Auf dem Zwillingsturm ist es dann gut. Hände kalt, Füße kalt. Und der Stundenzeiger zeigt nach unten. Wir haben für Nässe und Orientierung viel Zeit verbraucht. Kurzer Anruf in der Hütte und wir seilen direkt runter. Die Abseilen sind super eingerichtet und wir zischen dem Boden entgegen. An einer Stelle finden wir den richtigen Ring nicht und nehmen einen zwanzig Meter seitlich. Nicht gut das.

Als wir unten ankommen, stehen wir nämlich gar nicht auf dem Boden, sondern auf einer kleinen Schneebrücke in der tiefen, breiten Randspalte des Firnfeldes. Raus klettern ist ohne Pickel und Steigeisen völlig unmöglich. Zum Glück können wir eine Abseile an eine Rostgurke fädeln. Mit Hilfe des Seils kämpfen wir uns durch die Spalte, bis wir tiefer eine Ausstiegsmöglichkeit finden. Seilen über das Firnfeld und gut.

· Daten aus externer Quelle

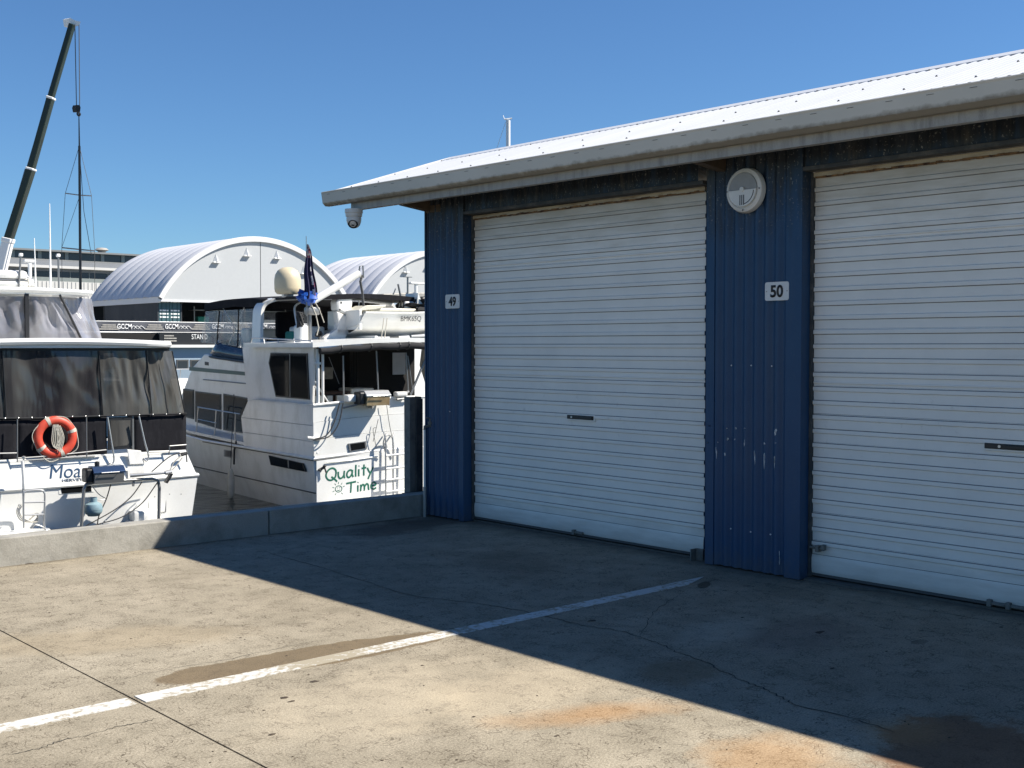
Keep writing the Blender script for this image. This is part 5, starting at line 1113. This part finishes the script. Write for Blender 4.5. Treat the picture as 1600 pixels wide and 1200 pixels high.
# ------------------------------------------------------------------ far bank: arched shelters, containers, sheds, crane
QZ = .9
def arched(Og, label, W=21, rise=6.05, Ldepth=16.4, base=6.05, ornaments=()):
    fr = Fr(Og); t = thing('arched_shelter', label, 'shelter', fr, 'white membrane shelters on the far bank')
    zb = base-QZ; Rr = ((W/2)**2+rise**2)/(2*rise); cz = zb+rise-Rr; a0 = math.asin(W/2/Rr)
    def arc(u, r): a = -a0+2*a0*u; return (W/2+r*math.sin(a), cz+r*math.cos(a))
    nb = 9; bay = Ldepth/nb
    for k in range(nb):
        def fn(u, v, k=k):
            r = Rr+.02+.20*math.sin(math.pi*v)**.8; x, z = arc(u, r); return (x, k*bay+bay*v, z)
        MB().grid(fn, 40, 8).build('roof_bay', M_FAB, t, smooth=True)
    mb = MB(); n = 44; vs_ = []
    for i in range(n+1):
        for (r, y) in ((Rr-.28, -.25), (Rr+.17, -.25), (Rr+.24, -.05), (Rr+.17, .25), (Rr-.28, .25)):
            x, z = arc(i/n, r); vs_.append((x, y, z))
    mb.add(vs_, [(i*5+k, i*5+(k+1) % 5, (i+1)*5+(k+1) % 5, (i+1)*5+k) for i in range(n) for k in range(5)]); mb.build('arch_beam', M_FABW, t, smooth=True)
    split = .505
    for (ua, ub) in ((0, split-.0015), (split+.0015, 1)):
        pts = [arc(ua+(ub-ua)*k/20, Rr-.28) for k in range(21)]
        P = [(x, 0, z) for x, z in pts]+[(pts[-1][0], 0, zb-.15), (pts[0][0], 0, zb-.15)]
        MB().prism(P, (0, .06, 0)).build('gable_panel', M_FABG, t)
    MB().box(arc(split-.0012, Rr)[0], arc(split+.0012, Rr)[0], .03, .05, zb, zb+rise-.3).build('gable_seam', M_SEAM, t)
    MB().box(-.1, W+.1, -.08, .12, zb-.35, zb-.152).build('gable_beam', M_FABW, t)
    for xx in (-.06, W-.14): MB().box(xx, xx+.2, .1, Ldepth, zb-.45, zb+.10).build('eave_beam', M_FABW, t)
    back = [arc(k/24, Rr-.3) for k in range(25)]
    MB().prism([(x, Ldepth-.1, z) for x, z in back]+[(W, Ldepth-.1, 0), (0, Ldepth-.1, 0)], (0, .1, 0)).build('rear_wall', M_CONT, t)
    for (ox, oz) in ornaments:                     # small white hooded lights shaped like sails
        o = MB(); c = Vector((ox, -.02, oz)); s = .52
        o.add([c+Vector((-.62*s, 0, -.5*s)), c+Vector((.62*s, 0, -.5*s)), c+Vector((.05*s, 0, 1.0*s)), c+Vector((0, -.75*s, -.45*s))], [(0, 3, 2), (3, 1, 2), (0, 1, 3)])
        o.cbox(ox-.75*s, ox+.75*s, -.62*s, -.02, oz-.72*s, oz-.5*s, .05)
        o.build('gable_lamp', M_WHITE, t)
    return t, fr
D1 = 110
O1 = far(250, 0, D1, QZ); f1 = Fr(O1)
def orn(fr, pts): return [(fr.Y(0, x, y).x, fr.Y(0, x, y).z) for x, y in pts]
arched(O1, 'white arched membrane shelter behind the yachts, nearer the crane', ornaments=orn(f1, [(337, 405), (385, 395), (432, 399), (474, 423)]))
O2_ = O1+Vector((23.4, 0, 0)); f2 = Fr(O2_)
arched(O2_, 'white arched membrane shelter partly hidden by the blue shed', ornaments=orn(f2, [(633, 421), (668, 414)]))
# containers
def container_parts(t, L, W=2.44, H=2.59, door=True, mat=M_CONT):
    mb = MB(); n = int(L/.28)*4
    def cor(t_): q = t_ % 1; return 0 if q < .35 else ((q-.35)/.15 if q < .5 else (1 if q < .85 else 1-(q-.85)/.15))
    for sx_, sg in ((0.03, 1), (W-.03, -1)):
        mb.grid(lambda u, v, sx_=sx_, sg=sg: (sx_+sg*.036*cor(u*L/.28), .1+(L-.2)*u, .16+(H-.28)*v), n, 1)
    mb.box(.02, W-.02, .05, L-.02, H-.06, H-.02).box(.02, W-.02, L-.05, L-.02, .1, H-.05).box(.02, W-.02, .05, L-.02, .1, .16)
    b = mb.build('container_body', mat, t)
    fr = MB()
    for x in (0, W-.12):
        for y in (0, L-.12): fr.box(x, x+.12, y, y+.12, 0, H)
        fr.box(x+.02, x+.10, .12, L-.12, 0, .15).box(x+.02, x+.10, .12, L-.12, H-.1, H-.01)
    fr.box(.12, W-.12, .0, .1, 0, .14).box(.12, W-.12, .0, .1, H-.11, H); fr.build('container_frame', mat, t)
    for k in range(2):
        x0 = .13+k*(W/2-.12); d = MB().box(x0, x0+W/2-.15, .04, .09, .15, H-.13).build('container_door', M_CONTD, t)
        MB().box(x0+.10, x0+W/2-.26, .015, .04, H*.84, H*.88).box(x0+.10, x0+W/2-.26, .015, .04, H*.52, H*.57).box(x0+.10, x0+W/2-.26, .015, .04, H*.40, H*.45).box(x0+.10, x0+W/2-.26, .015, .04, H*.28, H*.33).box(x0+.10, x0+W/2-.26, .015, .04, H*.10, H*.15).build('locking_bracket', M_WHITE, d)
        MB().box(x0+.30, x0+.34, -.02, .012, .1, H-.1).box(x0+.75, x0+.79, -.02, .012, .1, H-.1).build('lock_rod', M_CONTD, d)
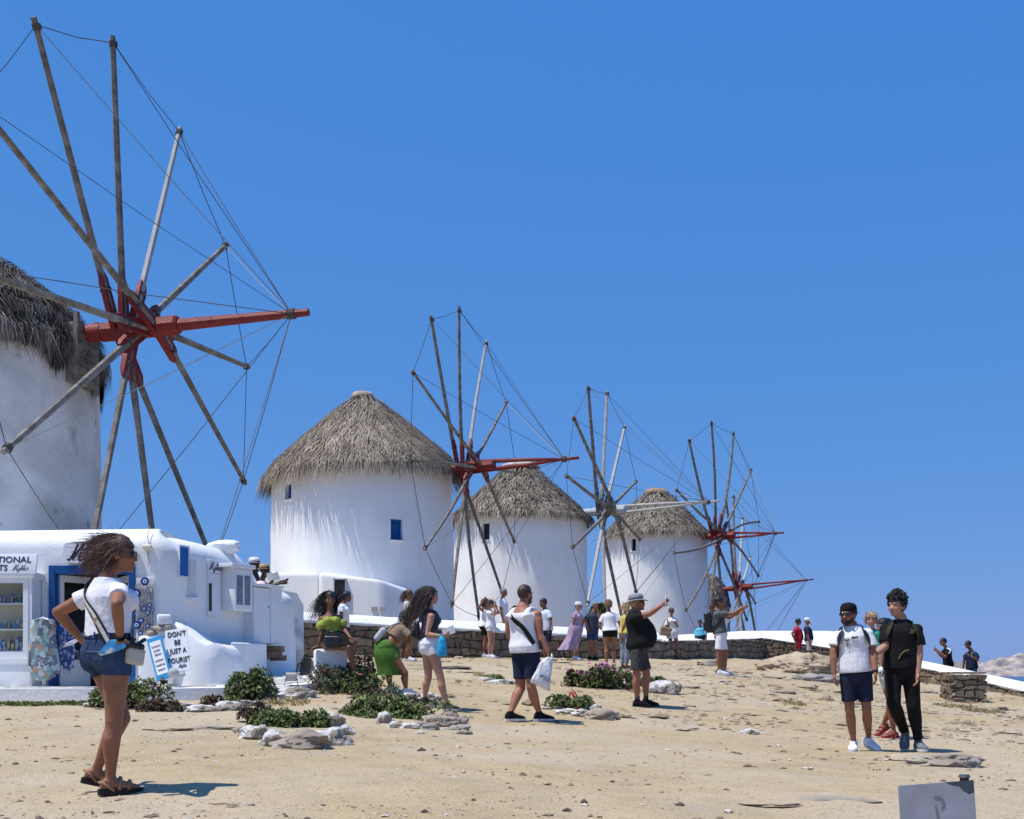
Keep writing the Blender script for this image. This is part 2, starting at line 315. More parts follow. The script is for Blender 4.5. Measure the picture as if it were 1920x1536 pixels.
slab('terrace', 'low whitewashed terrace wall behind the corner of the stone wall', 'terrace', [(*pl(1236, 36.4), zat(1201, 36.4)), (*pl(1340, 41.6), zat(1199, 41.6)), (*pl(1432, 47.5), zat(1195.5, 47.5)), (*pl(1590, 47.4), zat(1214, 47.4)), (*pl(1592, 51), zat(1186, 51)), (*pl(1552, 53), zat(1183, 53)), (*pl(1395, 53), zat(1183, 53)), (*pl(1330, 48), zat(1190, 48)), (*pl(1236, 39.5), zat(1192, 39.5))], 2.8, .5, .06)
# square stone pillar
pb_ = ground(1806, 1314); root = thing('stone_pillar', 'squat square rubble stone pillar in front of the sloping wall', 'pillar', pb_)
kP = pb_.y / F; hw = 30 * kP; zt_ = pb_.z + 52 * kP
q = MB(); q.box(pb_ + V(0, .0, 52 * kP / 2 - .1), (hw * 2 - .05, hw * 2 - .05, 52 * kP + .1)); q.build('core', MORTAR, root)
q = MB(); q.box(pb_ + V(0, 0, 52 * kP), (hw * 2 + .02, hw * 2 + .02, .05), bev=.015); q.build('capstone', STONEM[4], root, smooth=40)
yw = R_(-12)
for k in range(4):
    a = V(math.cos(k * math.pi / 2), math.sin(k * math.pi / 2), 0); b = V(-a.y, a.x, 0)
    A = pb_ - a * hw + b * (-hw); A.z = pb_.z - .1
    stones(root, A, A + a * hw * 2, lambda t: pb_.z - .1, lambda t: zt_ - .02, -b, random.Random(40 + k), rowh=(.1, .2), lenr=(.14, .4), depth=.06)
# ------------------------------------------------------------------ windmills
TOWER = mat('tower_whitewash', (.83, .83, .82), .8, .05, .7, .5, 3., col2=(.75, .755, .76), mixs=.5, mixlo=.5, mixhi=.85, spec=.15, extra=lime_extra(.13))
def old_extra(n, L, co, base, noi, mr):
    def mixc(fac, c, b_):
        q = n.nodes.new('ShaderNodeMix'); q.data_type = 'RGBA'; L.new(fac, q.inputs['Factor']); L.new(b_, q.inputs[6]); q.inputs[7].default_value = (*c, 1); return q.outputs[2]
    base = mixc(mr(noi(1.1, 8.), .57, .64, 0, .55), (.40, .385, .33), base)
    return mixc(mr(noi(2.2, 9.), .62, .72, 0, .7), (.16, .16, .16), base)
TOWER_OLD = mat('tower_old_plaster', (.73, .705, .66), .85, .12, .8, .9, 6., col2=(.60, .57, .53), mixs=1.2, spec=.1, extra=old_extra)
TH2 = mat('thatch_straw', (0, 0, 0), .9, .15, 2., attr='rnd', ramp=[(0, (.12, .098, .075)), (.35, (.23, .19, .148)), (.7, (.34, .285, .22)), (1, (.50, .425, .32))], spec=.1)
TH1 = mat('thatch_old', (0, 0, 0), .95, .25, 2.5, attr='rnd', ramp=[(0, (.03, .024, .019)), (.3, (.115, .092, .072)), (.6, (.26, .22, .175)), (1, (.50, .44, .36))], spec=.08)
TH3 = mat('thatch_reed', (0, 0, 0), .9, .2, 2., attr='rnd', ramp=[(0, (.07, .058, .046)), (.35, (.18, .15, .12)), (.7, (.29, .245, .195)), (1, (.45, .385, .30))], spec=.1)
UNDER = mat('thatch_under', (.06, .05, .04), .95, .4, 6, .8, 20.)
GREYW = mat('weathered_wood', (.235, .215, .19), .85, .3, 7, .6, 30., col2=(.155, .135, .11), mixs=4, spec=.15)
PALEW = mat('pale_wood', (.42, .41, .39), .8, .2, 5, .4, 25., spec=.2)
REDW = mat('red_painted_wood', (.20, .022, .018), .55, .25, 6, .5, 25., col2=(.12, .03, .025), mixs=7, mixlo=.6, mixhi=.72, spec=.3)
PALEB = mat('pale_blue_paint', (.40, .46, .47), .6, .15, 6, .3, 25.)
ROPE = mat('rope', (.085, .075, .065), .9, .2, 8); ROPEL = mat('pale_rope', (.30, .28, .25), .9, .2, 8)
BLUEP = mat('blue_paint', srgb(22, 92, 160), .5, .12, 5, .2, 30.); DARKRED = mat('dark_red_paint', (.11, .02, .017), .6, .2, 6)
DARKHOLE = mat('dark_glass', (.02, .022, .026), .25, .2, 4, spec=.5)
LIMEW = mat('lime_streak', (.74, .73, .70), .8)
def thatch(root, cx, cy, prof, N, lr, wd, seed, mt, layers=0, fringe=(.3, 900), sag=.0, clump=.5, lift=.07, tiltx=0.):
    """prof: (radius, z) from eave up to the top; blades follow the slope downward"""
    rng = np.random.RandomState(seed); pr = np.array(prof); seg = np.hypot(np.diff(pr[:, 0]), np.diff(pr[:, 1])); cs = np.concatenate([[0], np.cumsum(seg)]); tot = cs[-1]
    q = MB(); q.lathe((cx, cy, 0), [(r - .10 if i else r - .14, z - .07) for i, (r, z) in enumerate(prof)], 40); q.v = [(x, y, z + tiltx * (x - cx)) for x, y, z in q.v]; q.build('roof_core', UNDER, root, smooth=True)
    V_, F_, A_ = [], [], []
    s = tot * (1 - np.sqrt(rng.uniform(0, 1, N))) ; s = np.clip(s * 1.0, 0, tot)
    if layers: s = np.clip((np.floor(s / tot * layers) + rng.normal(.5, .13, N)) / layers * tot, 0, tot)
    th = rng.uniform(0, 2 * np.pi, N)
    # clumped angle / tone
    tone = .5 + .28 * np.sin(th * 7 + s * 2.1 + seed) * np.sin(th * 13 - s * 3) + .22 * np.sin(th * 23 + s * 5) + .3 * sines(np.stack([np.cos(th) * 3, np.sin(th) * 3, s], 1), 1.6, seed + 3, 6)
    for i in range(N):
        r0 = np.interp(s[i], cs, pr[:, 0]); z0 = np.interp(s[i], cs, pr[:, 1]); ln = rng.uniform(*lr); t = th[i]
        sl_ = max(s[i] - .05, 0); dr = np.interp(max(s[i] - .3, 0), cs, pr[:, 0]) - r0; dz = np.interp(max(s[i] - .3, 0), cs, pr[:, 1]) - z0
        k = math.hypot(dr, dz)
        if k < .02: dr, dz = pr[0, 0] - pr[1, 0], pr[0, 1] - pr[1, 1]; k = math.hypot(dr, dz)
        dr, dz = dr / k, dz / k; ct, st = math.cos(t), math.sin(t)
        over = max(0, ln - s[i]); dn = V(ct * dr, st * dr, dz); nr = V(-ct * dz, -st * dz, dr); nr = nr if nr.z > 0 else -nr
        sd = V(-st, ct, 0); lat = rng.normal(0, .16) + clump * .22 * math.sin(t * 9 + s[i] * 4); lf = rng.uniform(.0, lift)
        p0 = V(cx + r0 * ct, cy + r0 * st, z0) + nr * (lf * .3); p1 = p0 + (dn + sd * lat) * (ln * .55) + nr * lf; p2 = p0 + (dn + sd * lat * 1.4) * ln + nr * lf * .6 - UP * (over * .45 + .05 * ln)
        w_ = rng.uniform(*wd) * .5; tn = float(np.clip(tone[i] * .55 + rng.uniform(0, .5) - .02, 0, 1)); o = len(V_)
        V_ += [p0 - sd * w_ * .8, p0 + sd * w_ * .8, p1 + sd * w_, p1 - sd * w_, p2]; A_ += [tn * .75, tn * .75, tn, tn, min(1, tn * 1.1)]; F_ += [(o, o + 1, o + 2, o + 3), (o + 3, o + 2, o + 4)]
    fl, fn = fringe; r0, z0 = prof[0]
    for i in range(fn):
        t = rng.uniform(0, 2 * np.pi); ct, st = math.cos(t), math.sin(t); sd = V(-st, ct, 0); ln = fl * rng.uniform(.5, 1.25) * (1 + clump * .6 * math.sin(t * 11 + seed) * math.sin(t * 5)) ; rr = r0 - rng.uniform(.0, .22)
        p0 = V(cx + rr * ct, cy + rr * st, z0 + .12 - rng.uniform(0, .1)); p1 = p0 - UP * ln * .5 + V(ct, st, 0) * rng.uniform(-.02, .10); p2 = p0 - UP * ln + V(ct, st, 0) * rng.uniform(-.06, .10) + sd * rng.normal(0, .06); w_ = rng.uniform(*wd) * .6; tn = rng.uniform(0, .6); o = len(V_)
        V_ += [p0 - sd * w_, p0 + sd * w_, p1 + sd * w_, p1 - sd * w_, p2]; A_ += [tn * .6, tn * .6, tn, tn, tn]; F_ += [(o, o + 1, o + 2, o + 3), (o + 3, o + 2, o + 4)]
    for p in V_: p.z += tiltx * (p.x - cx)
    q = MB(); q.v = [tuple(x) for x in V_]; q.f = F_; q.a = A_; q.m = [0] * len(F_)
    ob = q.build('thatch', mt, root, attr=True); ob['kind'] = 'stuff'; return ob
def pole(mb, a, b, r0, r1, side=None, n=6, bend=None):
    pts = [lerp(a, b, t) + (bend * (math.sin(t * math.pi)) if bend is not None else V(0, 0, 0)) for t in (0, .25, .5, .75, 1)]
    mb.tube(pts, [lerp(r0, r1, t) for t in (0, .25, .5, .75, 1)], n)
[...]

Fast gut. Das Seil läßt sich nicht abziehen. Also muss ich noch mal hoch und es frei bekommen. Dummerweise rutsche ich beim Abstieg ein paar Meter über den Firn in die Steine. Verdammt glatt das.

Am Abend sind wir uns einig. Der Berg hat uns nicht gewollt. Manchmal sind sie eben auch schroff und abweisend, die Berge. Die Schweizer auch manchmal. Aber nicht da oben. Da ist es gastlich und nett.

Am letzten Tag ist das Wetter gigantisch, schön und stabil. Seilschaft für Seilschaft hängt im Grat. Wir steigen ab. Mit Reepschnüren bändelt meine Mutter ihre Sohle am Schuh fest. Fast muss sie mit Entenhausener Duck-Familien-Schuhwerk ohne Sohlen laufen. Anja ist glücklich, dass sie ihren Stefan wieder hat und nicht mehr allein ist und wir verstreuen uns in alle Himmelrichtungen. Stefan weiter in die Alpen, meine Eltern ins Saarland und ich nach Hamburg, wo es so flach ist, wie der Urnersee, nur ohne Uferfelsen.

Und die Moral von der Geschichte? Bei Sauwetter bleibt man am besten drin, wo es warm, ungefährlich und saugemütlich ist.